Au-delà d'une vocation qu'il a parfois éveillée, ses anciens joueurs constatent en choeur les progrès effectués sous sa direction, malgré les entraînements épuisants. « Il a changé ma carrière, résume Marco Rossi, son ancien capitaine au Genoa. C'est un génie, pour moi. On voit sa patte et c'est rare dans le foot. Il rend les joueurs plus forts, parce que quand tu as le ballon tu as toujours trois solutions autour de toi, alors c'est difficile de se tromper. Il m'a fait jouer à tous les postes, mais j'avais confiance à chaque fois. Même quand on était promu, on allait à la Juve ou à Milan pour gagner les matches. Et sur le terrain, on prenait beaucoup de plaisir. »
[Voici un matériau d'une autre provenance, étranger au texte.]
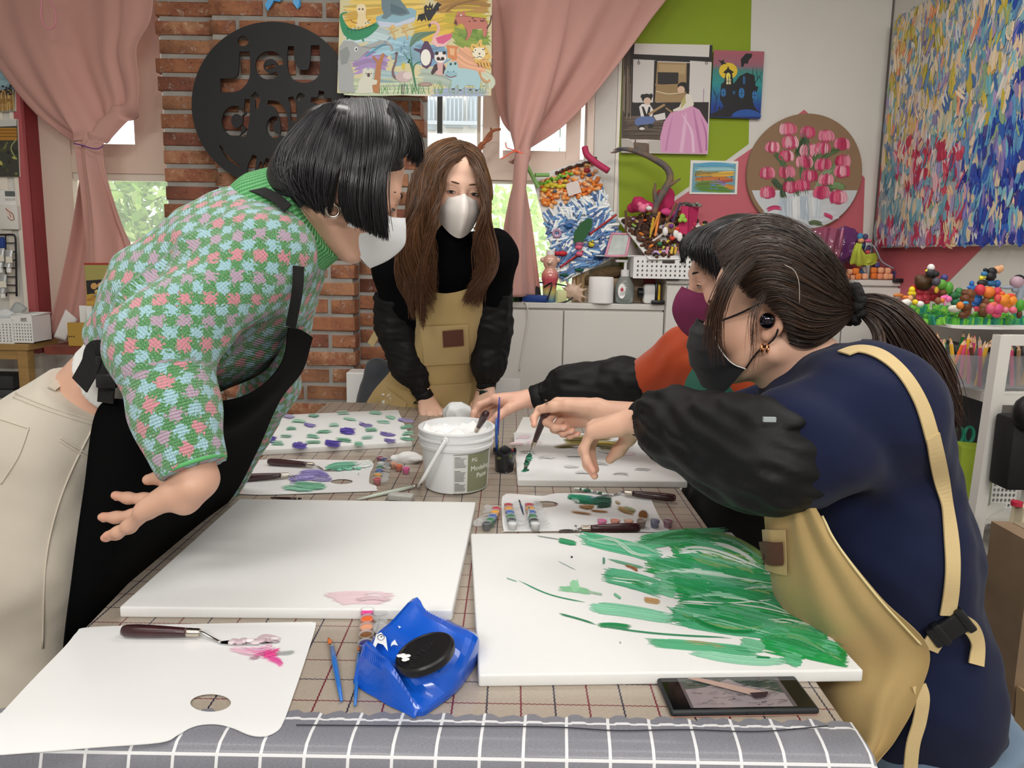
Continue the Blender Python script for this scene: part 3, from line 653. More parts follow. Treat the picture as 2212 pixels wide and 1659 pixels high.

De Gênes à Bergame, la réussite est la même, le style aussi, et la douloureuse parenthèse à l'Inter, où il a échoué à l'été 2011, un peu mieux digérée. Ces deux mois à Milan lui ont laissé des regrets et collé l'étiquette d'un entraîneur trop rigide pour les grands clubs. Son cycle vertueux à l'Atalanta a redoré son image, même s'il reste un personnage peu consensuel, capable de s'emporter contre un arbitre et pointilleux sur les règles auprès de son vestiaire.
Pour son ancien joueur Joakim Maehle, il était même « un dictateur », mais un de ses anciens dirigeants balaye la critique : « Les joueurs qui ne jouent pas beaucoup se plaignent toujours, mais la vérité, c'est que Gasperini fait des miracles. »
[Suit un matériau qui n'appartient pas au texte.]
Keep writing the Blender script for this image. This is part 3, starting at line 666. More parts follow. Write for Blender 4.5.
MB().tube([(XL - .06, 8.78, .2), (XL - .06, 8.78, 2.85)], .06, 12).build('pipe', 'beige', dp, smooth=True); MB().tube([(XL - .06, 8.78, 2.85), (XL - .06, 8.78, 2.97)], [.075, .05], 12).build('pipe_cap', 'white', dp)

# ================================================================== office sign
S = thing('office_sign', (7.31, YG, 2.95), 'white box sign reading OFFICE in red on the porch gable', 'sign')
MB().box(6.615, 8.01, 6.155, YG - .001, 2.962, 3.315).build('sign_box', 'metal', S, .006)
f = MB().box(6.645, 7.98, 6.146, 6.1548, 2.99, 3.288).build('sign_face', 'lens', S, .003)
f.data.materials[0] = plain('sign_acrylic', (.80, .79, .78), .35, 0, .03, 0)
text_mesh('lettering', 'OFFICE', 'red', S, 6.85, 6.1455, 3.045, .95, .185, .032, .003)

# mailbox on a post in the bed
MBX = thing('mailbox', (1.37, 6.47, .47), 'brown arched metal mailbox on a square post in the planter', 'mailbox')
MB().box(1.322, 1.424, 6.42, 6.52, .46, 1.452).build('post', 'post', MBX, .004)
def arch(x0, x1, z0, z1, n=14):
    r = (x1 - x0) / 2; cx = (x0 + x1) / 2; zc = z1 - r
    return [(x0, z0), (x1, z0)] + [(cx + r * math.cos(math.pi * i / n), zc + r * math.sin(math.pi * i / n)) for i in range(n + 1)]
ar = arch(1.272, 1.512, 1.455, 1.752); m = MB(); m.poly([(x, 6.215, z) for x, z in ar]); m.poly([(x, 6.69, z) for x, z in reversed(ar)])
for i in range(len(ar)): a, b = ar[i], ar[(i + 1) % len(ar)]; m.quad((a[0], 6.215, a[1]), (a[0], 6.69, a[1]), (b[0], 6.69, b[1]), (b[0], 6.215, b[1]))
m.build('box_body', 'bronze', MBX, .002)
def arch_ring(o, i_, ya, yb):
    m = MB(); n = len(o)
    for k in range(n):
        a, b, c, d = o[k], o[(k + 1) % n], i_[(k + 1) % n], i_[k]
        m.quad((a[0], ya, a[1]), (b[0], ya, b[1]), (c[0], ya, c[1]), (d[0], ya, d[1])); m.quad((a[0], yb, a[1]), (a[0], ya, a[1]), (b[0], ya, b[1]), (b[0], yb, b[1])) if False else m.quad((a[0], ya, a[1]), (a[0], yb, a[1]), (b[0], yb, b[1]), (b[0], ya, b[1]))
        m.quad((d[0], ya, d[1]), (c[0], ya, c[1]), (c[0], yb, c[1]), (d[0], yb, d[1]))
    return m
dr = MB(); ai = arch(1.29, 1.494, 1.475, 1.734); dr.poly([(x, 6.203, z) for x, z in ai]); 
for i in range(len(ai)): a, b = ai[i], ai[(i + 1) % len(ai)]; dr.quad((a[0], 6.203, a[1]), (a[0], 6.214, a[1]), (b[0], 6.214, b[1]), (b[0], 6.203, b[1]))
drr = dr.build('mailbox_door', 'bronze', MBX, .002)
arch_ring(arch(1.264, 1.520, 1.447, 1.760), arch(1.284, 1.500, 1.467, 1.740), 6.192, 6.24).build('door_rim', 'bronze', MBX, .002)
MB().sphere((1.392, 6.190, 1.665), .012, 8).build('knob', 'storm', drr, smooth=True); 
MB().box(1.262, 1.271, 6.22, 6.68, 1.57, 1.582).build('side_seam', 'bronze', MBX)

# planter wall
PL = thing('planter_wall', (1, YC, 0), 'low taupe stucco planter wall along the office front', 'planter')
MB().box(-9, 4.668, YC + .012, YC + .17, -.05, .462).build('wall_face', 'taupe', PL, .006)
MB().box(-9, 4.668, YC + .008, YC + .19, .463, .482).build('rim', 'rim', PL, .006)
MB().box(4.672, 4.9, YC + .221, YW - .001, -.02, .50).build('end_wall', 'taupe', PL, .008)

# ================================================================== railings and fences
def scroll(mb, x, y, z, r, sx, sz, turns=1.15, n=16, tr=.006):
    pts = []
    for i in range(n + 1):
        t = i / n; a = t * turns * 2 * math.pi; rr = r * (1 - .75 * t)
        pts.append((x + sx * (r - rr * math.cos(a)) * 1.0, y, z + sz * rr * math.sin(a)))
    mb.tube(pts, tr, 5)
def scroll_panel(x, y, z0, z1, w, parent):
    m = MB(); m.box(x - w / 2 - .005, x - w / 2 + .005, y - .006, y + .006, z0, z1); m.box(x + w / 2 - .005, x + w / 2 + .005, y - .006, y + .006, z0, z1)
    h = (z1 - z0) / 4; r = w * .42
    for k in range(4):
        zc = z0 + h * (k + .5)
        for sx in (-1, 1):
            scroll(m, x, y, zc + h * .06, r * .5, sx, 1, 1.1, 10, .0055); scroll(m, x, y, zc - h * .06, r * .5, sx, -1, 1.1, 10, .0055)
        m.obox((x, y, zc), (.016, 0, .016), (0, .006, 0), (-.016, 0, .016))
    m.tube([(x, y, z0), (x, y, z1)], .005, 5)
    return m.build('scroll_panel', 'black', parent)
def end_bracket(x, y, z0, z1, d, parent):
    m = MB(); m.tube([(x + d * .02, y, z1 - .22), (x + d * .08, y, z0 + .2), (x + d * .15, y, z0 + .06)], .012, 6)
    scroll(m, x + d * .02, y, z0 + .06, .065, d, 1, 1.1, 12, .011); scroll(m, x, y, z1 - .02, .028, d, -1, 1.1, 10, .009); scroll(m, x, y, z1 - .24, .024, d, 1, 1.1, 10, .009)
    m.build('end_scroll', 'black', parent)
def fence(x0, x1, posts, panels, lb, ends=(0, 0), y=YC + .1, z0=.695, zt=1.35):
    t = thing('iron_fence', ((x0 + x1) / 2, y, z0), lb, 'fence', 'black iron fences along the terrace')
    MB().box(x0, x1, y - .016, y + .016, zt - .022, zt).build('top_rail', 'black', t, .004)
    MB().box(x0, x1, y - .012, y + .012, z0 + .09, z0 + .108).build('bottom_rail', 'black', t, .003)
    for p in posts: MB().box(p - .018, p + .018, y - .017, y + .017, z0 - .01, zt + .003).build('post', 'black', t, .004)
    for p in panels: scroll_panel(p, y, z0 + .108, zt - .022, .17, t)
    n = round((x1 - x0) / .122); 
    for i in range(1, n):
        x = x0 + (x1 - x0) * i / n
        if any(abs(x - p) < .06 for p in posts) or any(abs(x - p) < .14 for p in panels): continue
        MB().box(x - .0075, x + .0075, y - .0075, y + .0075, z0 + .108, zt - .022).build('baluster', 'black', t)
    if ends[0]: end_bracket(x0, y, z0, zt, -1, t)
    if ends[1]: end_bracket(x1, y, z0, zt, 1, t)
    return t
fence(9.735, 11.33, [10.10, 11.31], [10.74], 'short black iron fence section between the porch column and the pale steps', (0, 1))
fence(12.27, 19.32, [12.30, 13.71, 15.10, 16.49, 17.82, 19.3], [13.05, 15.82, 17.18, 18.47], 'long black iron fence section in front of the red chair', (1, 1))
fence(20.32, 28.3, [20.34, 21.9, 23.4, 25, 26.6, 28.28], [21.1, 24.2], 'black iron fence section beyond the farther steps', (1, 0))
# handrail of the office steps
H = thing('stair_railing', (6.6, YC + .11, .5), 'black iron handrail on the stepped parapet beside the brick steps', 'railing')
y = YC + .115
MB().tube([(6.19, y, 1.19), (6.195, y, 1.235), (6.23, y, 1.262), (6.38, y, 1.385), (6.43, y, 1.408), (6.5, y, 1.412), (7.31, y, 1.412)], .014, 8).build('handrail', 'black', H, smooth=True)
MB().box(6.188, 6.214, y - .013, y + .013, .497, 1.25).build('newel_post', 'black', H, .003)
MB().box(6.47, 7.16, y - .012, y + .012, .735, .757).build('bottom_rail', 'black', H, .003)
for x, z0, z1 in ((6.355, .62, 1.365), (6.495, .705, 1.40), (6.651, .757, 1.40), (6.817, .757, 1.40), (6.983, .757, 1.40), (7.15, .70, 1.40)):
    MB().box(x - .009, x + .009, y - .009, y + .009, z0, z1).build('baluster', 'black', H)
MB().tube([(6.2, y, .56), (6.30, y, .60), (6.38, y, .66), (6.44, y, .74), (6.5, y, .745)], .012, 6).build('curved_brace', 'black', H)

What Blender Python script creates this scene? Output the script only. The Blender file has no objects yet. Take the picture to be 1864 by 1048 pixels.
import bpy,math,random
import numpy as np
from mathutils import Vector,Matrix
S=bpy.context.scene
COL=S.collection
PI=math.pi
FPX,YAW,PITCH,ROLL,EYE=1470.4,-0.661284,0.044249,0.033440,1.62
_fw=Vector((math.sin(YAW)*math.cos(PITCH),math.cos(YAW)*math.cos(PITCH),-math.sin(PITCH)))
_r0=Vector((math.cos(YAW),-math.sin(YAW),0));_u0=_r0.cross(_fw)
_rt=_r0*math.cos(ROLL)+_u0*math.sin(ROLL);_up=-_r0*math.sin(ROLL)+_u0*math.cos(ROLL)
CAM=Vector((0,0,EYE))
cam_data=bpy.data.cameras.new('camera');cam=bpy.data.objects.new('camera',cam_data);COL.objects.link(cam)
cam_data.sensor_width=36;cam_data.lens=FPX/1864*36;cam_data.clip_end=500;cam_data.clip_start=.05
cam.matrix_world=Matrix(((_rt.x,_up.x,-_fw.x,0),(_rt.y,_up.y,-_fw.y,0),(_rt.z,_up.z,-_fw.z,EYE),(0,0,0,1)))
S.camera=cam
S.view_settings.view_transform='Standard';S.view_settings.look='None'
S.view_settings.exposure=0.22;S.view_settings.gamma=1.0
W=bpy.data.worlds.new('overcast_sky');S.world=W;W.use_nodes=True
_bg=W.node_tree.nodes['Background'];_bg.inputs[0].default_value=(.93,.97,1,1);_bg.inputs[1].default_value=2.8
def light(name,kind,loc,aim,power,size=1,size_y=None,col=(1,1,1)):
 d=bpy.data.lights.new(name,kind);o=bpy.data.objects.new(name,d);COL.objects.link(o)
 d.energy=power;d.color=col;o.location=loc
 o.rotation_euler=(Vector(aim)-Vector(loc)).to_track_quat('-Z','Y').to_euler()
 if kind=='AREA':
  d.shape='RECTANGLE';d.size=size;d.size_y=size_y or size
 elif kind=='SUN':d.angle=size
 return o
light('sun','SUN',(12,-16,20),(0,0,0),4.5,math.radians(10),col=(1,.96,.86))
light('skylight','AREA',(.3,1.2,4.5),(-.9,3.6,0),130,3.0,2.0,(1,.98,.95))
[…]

« Il a de la personnalité et n'est pas très flexible, c'est vrai, mais il rend les joueurs tellement meilleurs qu'ils sont nombreux à le remercier plutôt qu'à lui en vouloir », appuie Capozucca. Sous les consignes précises du maître, les joueurs sont comme transfigurés et ils sont nombreux à avoir connu la sélection après leur passage entre les mains de Gasp. Avec lui, l'Atalanta engrange des plus-values énormes sur les transferts (Höjlund, Romero, Kulusevski, Gosens...), et s'est donc installée dans le paysage européen.
« Il a compris quinze ans avant tout le monde que si tu ne cours pas, si tu ne presses pas, tu gagnes moins. Et si tu n'exploites pas au maximum le physique de tes joueurs, tu ne peux pas faire ressortir toutes leurs qualités », nous disait la saison dernière un autre de ses disciples, Igor Tudor.
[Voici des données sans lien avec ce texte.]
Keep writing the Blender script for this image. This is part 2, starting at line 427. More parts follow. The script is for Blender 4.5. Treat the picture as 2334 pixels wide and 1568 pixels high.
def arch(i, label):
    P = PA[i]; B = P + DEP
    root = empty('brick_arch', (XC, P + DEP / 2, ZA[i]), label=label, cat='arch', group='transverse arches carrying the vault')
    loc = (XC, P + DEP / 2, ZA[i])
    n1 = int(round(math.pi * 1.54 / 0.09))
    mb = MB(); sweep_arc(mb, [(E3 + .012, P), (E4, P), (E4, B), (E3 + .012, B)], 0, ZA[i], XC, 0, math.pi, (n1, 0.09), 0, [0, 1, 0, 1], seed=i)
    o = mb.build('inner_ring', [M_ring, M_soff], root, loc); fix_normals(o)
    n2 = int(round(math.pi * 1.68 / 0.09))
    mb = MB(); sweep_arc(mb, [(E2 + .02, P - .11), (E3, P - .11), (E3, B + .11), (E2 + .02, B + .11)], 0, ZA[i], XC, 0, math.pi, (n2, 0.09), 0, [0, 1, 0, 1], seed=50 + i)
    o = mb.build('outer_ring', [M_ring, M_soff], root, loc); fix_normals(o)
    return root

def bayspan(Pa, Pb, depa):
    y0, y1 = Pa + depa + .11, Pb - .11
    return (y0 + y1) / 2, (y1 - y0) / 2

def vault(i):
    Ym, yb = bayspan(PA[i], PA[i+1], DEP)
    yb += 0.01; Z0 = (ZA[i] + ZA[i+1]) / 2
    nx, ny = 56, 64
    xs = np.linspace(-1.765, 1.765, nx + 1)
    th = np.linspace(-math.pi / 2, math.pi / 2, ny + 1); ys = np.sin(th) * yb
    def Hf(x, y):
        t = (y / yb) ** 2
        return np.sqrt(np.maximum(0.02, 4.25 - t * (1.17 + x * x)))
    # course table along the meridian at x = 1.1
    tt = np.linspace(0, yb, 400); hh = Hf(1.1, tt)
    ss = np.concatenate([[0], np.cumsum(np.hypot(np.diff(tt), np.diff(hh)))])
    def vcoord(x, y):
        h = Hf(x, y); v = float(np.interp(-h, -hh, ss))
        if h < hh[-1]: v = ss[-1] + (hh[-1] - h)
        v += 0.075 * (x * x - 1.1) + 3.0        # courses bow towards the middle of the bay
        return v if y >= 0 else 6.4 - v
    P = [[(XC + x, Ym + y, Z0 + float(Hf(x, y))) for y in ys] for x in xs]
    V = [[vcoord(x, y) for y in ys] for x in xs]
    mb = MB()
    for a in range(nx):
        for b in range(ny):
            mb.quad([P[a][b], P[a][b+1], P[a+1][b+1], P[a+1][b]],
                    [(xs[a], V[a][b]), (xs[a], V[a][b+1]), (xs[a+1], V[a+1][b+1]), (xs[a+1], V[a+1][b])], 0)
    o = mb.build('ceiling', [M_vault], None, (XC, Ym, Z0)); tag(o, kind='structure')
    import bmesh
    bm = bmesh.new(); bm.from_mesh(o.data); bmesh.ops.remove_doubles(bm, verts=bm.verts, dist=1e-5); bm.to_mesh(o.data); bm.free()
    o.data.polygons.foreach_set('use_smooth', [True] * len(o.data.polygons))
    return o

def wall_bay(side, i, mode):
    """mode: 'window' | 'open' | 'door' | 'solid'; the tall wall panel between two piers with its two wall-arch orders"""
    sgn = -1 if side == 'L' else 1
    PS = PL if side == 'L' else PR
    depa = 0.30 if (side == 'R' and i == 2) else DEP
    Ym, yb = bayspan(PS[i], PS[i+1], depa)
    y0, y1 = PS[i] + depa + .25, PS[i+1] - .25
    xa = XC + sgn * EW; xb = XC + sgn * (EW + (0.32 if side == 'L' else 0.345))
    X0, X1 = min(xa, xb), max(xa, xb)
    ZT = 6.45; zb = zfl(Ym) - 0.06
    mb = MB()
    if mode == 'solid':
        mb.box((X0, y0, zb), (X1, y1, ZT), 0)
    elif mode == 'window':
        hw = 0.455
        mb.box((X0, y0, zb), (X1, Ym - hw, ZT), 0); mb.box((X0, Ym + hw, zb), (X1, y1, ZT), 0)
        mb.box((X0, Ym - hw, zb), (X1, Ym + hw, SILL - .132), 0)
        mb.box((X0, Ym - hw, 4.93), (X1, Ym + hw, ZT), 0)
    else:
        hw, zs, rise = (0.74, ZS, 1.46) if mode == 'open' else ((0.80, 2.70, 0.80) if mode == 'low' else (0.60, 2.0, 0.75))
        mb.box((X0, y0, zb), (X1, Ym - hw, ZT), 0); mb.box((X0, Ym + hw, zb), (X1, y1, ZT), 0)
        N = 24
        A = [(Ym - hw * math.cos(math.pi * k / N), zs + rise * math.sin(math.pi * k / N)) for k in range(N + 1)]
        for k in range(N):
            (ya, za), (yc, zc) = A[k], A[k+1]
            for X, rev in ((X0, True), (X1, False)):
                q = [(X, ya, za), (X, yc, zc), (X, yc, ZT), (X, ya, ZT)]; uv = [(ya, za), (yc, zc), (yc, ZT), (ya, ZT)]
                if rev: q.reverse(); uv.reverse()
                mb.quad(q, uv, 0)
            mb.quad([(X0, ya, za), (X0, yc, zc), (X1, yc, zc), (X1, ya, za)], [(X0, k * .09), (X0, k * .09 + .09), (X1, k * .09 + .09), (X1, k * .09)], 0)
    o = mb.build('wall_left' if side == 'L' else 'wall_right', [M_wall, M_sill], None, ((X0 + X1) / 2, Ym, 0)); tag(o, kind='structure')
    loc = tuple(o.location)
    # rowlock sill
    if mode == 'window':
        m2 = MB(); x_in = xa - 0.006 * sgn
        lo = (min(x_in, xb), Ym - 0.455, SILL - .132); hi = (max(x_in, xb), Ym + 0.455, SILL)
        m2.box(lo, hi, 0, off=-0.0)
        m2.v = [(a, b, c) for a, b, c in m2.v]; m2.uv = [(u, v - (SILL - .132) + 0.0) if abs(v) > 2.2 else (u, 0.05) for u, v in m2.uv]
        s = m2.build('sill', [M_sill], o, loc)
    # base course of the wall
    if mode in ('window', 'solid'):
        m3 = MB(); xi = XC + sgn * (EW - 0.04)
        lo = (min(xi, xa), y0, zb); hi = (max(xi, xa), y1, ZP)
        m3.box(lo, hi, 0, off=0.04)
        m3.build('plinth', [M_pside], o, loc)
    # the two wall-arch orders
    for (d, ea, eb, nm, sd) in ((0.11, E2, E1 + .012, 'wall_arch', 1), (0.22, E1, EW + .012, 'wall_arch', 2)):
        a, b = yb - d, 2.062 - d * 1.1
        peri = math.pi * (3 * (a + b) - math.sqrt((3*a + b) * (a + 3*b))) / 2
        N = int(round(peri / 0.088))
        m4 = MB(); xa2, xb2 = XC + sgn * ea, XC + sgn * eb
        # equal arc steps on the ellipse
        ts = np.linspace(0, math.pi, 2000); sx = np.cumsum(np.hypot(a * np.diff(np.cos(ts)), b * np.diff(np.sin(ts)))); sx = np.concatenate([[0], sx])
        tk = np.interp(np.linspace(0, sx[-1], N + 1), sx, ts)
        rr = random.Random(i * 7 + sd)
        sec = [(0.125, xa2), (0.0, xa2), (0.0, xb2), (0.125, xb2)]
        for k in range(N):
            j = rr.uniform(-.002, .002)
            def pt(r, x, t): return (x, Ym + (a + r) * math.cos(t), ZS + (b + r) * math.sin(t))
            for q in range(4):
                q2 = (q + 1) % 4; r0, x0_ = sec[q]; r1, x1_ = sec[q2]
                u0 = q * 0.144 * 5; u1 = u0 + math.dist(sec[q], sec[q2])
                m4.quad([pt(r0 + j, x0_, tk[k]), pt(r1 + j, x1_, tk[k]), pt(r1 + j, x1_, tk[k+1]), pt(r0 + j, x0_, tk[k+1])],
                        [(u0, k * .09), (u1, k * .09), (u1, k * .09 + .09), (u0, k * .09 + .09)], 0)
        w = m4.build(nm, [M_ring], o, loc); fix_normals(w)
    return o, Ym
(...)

La philosophie de jeu, les méthodes d'entraînement, la passion du foot, l'admiration de ses pairs : Gasperini a tout, et il ne lui manque qu'un trophée, enfin, pour enjoliver son parcours. Lui ne s'en formalise pas : « L'important, c'est de gagner contre tes propres limites. » Mais son Atalanta est en demi-finales de Ligue Europa et en finale de Coupe d'Italie : à force de repousser les limites, le Gasp va finir par gagner.